## Data extract
....

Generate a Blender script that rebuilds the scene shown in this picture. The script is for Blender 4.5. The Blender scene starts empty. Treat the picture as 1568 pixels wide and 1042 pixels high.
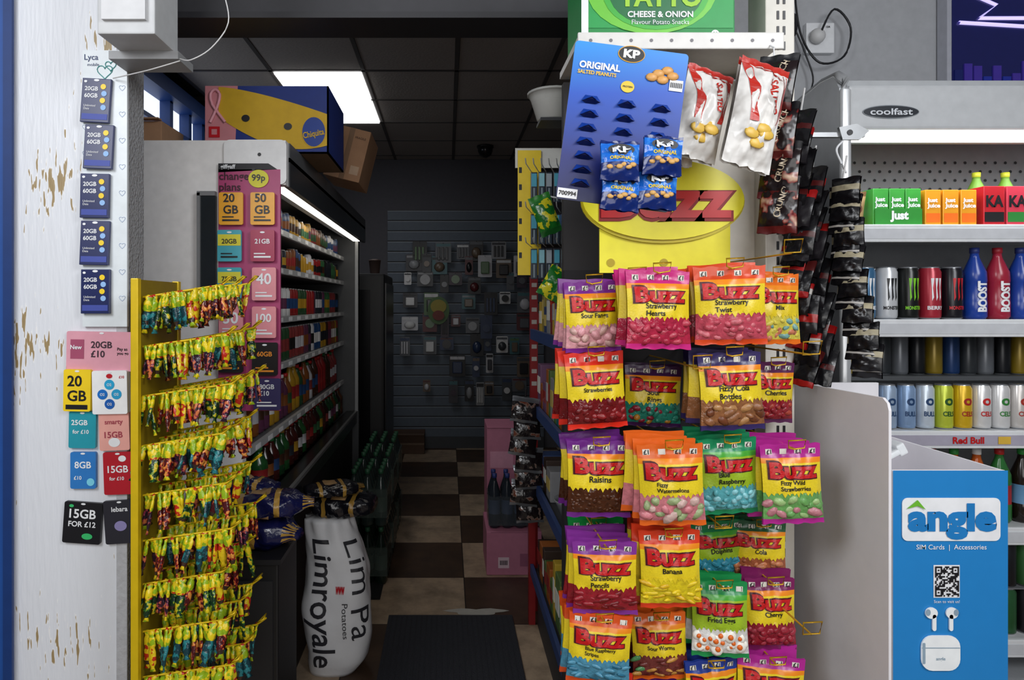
import bpy, bmesh, math, random
from mathutils import Matrix, Vector
R = random.Random(7)
SC = bpy.context.scene
SC.view_settings.view_transform = 'Standard'
SC.view_settings.look = 'None'

# ---------------------------------------------------------------- materials
def col(h):
    h = h.lstrip('#'); o = []
    for i in (0, 2, 4):
        c = int(h[i:i+2], 16)/255
        o.append(c/12.92 if c <= .04045 else ((c+.055)/1.055)**2.4)
    return (*o, 1)
MC = {}
def mat(hexc, rough=.5, metal=0, emit=0, var=.12, scale=30, bump=0, alpha=1, trans=0):
    key = (hexc, rough, metal, emit, var, scale, bump, alpha, trans)
    if key in MC: return MC[key]
    m = bpy.data.materials.new('mat_'+hexc.strip('#')); m.use_nodes = True
    nt = m.node_tree; p = nt.nodes['Principled BSDF']
    c = col(hexc)
    p.inputs['Roughness'].default_value = rough
    p.inputs['Metallic'].default_value = metal
    tc = nt.nodes.new('ShaderNodeTexCoord'); n = nt.nodes.new('ShaderNodeTexNoise')
    n.inputs['Scale'].default_value = scale; n.inputs['Detail'].default_value = 3
    nt.links.new(tc.outputs['Object'], n.inputs['Vector'])
    mx = nt.nodes.new('ShaderNodeMix'); mx.data_type = 'RGBA'
    mx.inputs[6].default_value = tuple(x*(1-var) for x in c[:3])+(1,)
    mx.inputs[7].default_value = tuple(min(1, x*(1+var)) for x in c[:3])+(1,)
    nt.links.new(n.outputs['Fac'], mx.inputs[0]); nt.links.new(mx.outputs[2], p.inputs['Base Color'])
    if bump:
        b = nt.nodes.new('ShaderNodeBump'); b.inputs['Strength'].default_value = bump; b.inputs['Distance'].default_value = .01
        nt.links.new(n.outputs['Fac'], b.inputs['Height']); nt.links.new(b.outputs[0], p.inputs['Normal'])
    if emit:
        p.inputs['Emission Color'].default_value = c; p.inputs['Emission Strength'].default_value = emit
    if trans: p.inputs['Transmission Weight'].default_value = trans
    if alpha < 1: p.inputs['Alpha'].default_value = alpha
    MC[key] = m; return m
def patchmat(c1, c2, scale=20, thr=.52, rough=.3, bump=.3, soft=.02, c3=None):
    m = bpy.data.materials.new('printed_film'); m.use_nodes = True; nt = m.node_tree; p = nt.nodes['Principled BSDF']
    p.inputs['Roughness'].default_value = rough
    tc = nt.nodes.new('ShaderNodeTexCoord'); n = nt.nodes.new('ShaderNodeTexNoise'); n.inputs['Scale'].default_value = scale; n.inputs['Detail'].default_value = 2
    nt.links.new(tc.outputs['Object'], n.inputs['Vector'])
    r = nt.nodes.new('ShaderNodeValToRGB'); r.color_ramp.elements[0].position = thr; r.color_ramp.elements[0].color = col(c1)
    r.color_ramp.elements[1].position = thr+soft; r.color_ramp.elements[1].color = col(c2)
    if c3: e = r.color_ramp.elements.new(thr+.1); e.color = col(c3)
    nt.links.new(n.outputs['Fac'], r.inputs[0]); nt.links.new(r.outputs[0], p.inputs['Base Color'])
    b = nt.nodes.new('ShaderNodeBump'); b.inputs['Strength'].default_value = bump; b.inputs['Distance'].default_value = .01
    nt.links.new(n.outputs['Fac'], b.inputs['Height']); nt.links.new(b.outputs[0], p.inputs['Normal'])
    return m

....

Filter out all lines lacking the word "scene" and copy the rest.

Generate a Blender script that rebuilds the scene shown in this picture. The script is for Blender 4.5. The Blender scene starts empty. Treat the picture as 1568 pixels wide and 1042 pixels high.
SC = bpy.context.scene